A CDU propôs a criação de um pelouro que, no âmbito do Porto 2001, centralizasse as intervenções necessárias no Centro Histórico e transformasse o Rio Douro num Museu vivo, aberto, de novo tipo, com diferentes ligações ao ambiente, desporto, investigação, turismo cultural, e sublinhou o imperativo de uma decidida intervenção sobre o acervo museológico e arquivístico da cidade, que tão desprezado tem estado.
Deixando de parte a soberba manifestada pela maioria PS relativamente às propostas dos partidos da oposição e sendo ainda prematuro efectuar uma avaliação sobre as medidas já tomadas, duas observações devem ser colocadas.
Primeira - a composição do Conselho Administrativo - com óbvia excepção do seu presidente e dos membros que transitaram da Comissão Instaladora - integra algumas personalidades de quem se desconhece qual seja a ligação com a vida cultural do Porto.
Segunda - sendo o capital da Sociedade de quatro milhões de contos - até agora o único garantido -, é entretanto apontado um montante global de cerca de 22 milhões de contos, sendo 6 milhões para “eventos culturais” e o restante para as obras públicas, como a Biblioteca Garrett, a Casa da Música e outras acções de requalificação urbana. Mas não estão definidas as fontes de financiamento, nem os prazos, nem os Ministérios envolvidos, nem explicitadas as finalidades das verbas. Trata-se de um bolo virtual, cuja única garantia são apenas as palavras de alguns responsáveis em discursos de ocasião.

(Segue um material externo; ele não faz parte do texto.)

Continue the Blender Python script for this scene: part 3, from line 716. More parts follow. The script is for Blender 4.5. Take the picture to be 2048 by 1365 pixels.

O “Porto 2001” poderá significar, de facto, o início de um novo ciclo da vida cultural da cidade, na música, na dança, nas artes plásticas, na edição literária, no cinema, na arquitectura, em diferentes expressões artísticas, no associativismo, na ligação da escola à cultura, na renovação dos públicos, na qualidade da criação artística, contribuindo assim para que haja mais democracia cultural no nosso País.
Os eleitos da CDU nos órgãos municipais continuarão atentos e intervenientes.

(*) A actual Orquestra Nacional está mal instalada no Mosteiro de S. Bento da Vitória, outro edifício também recuperado.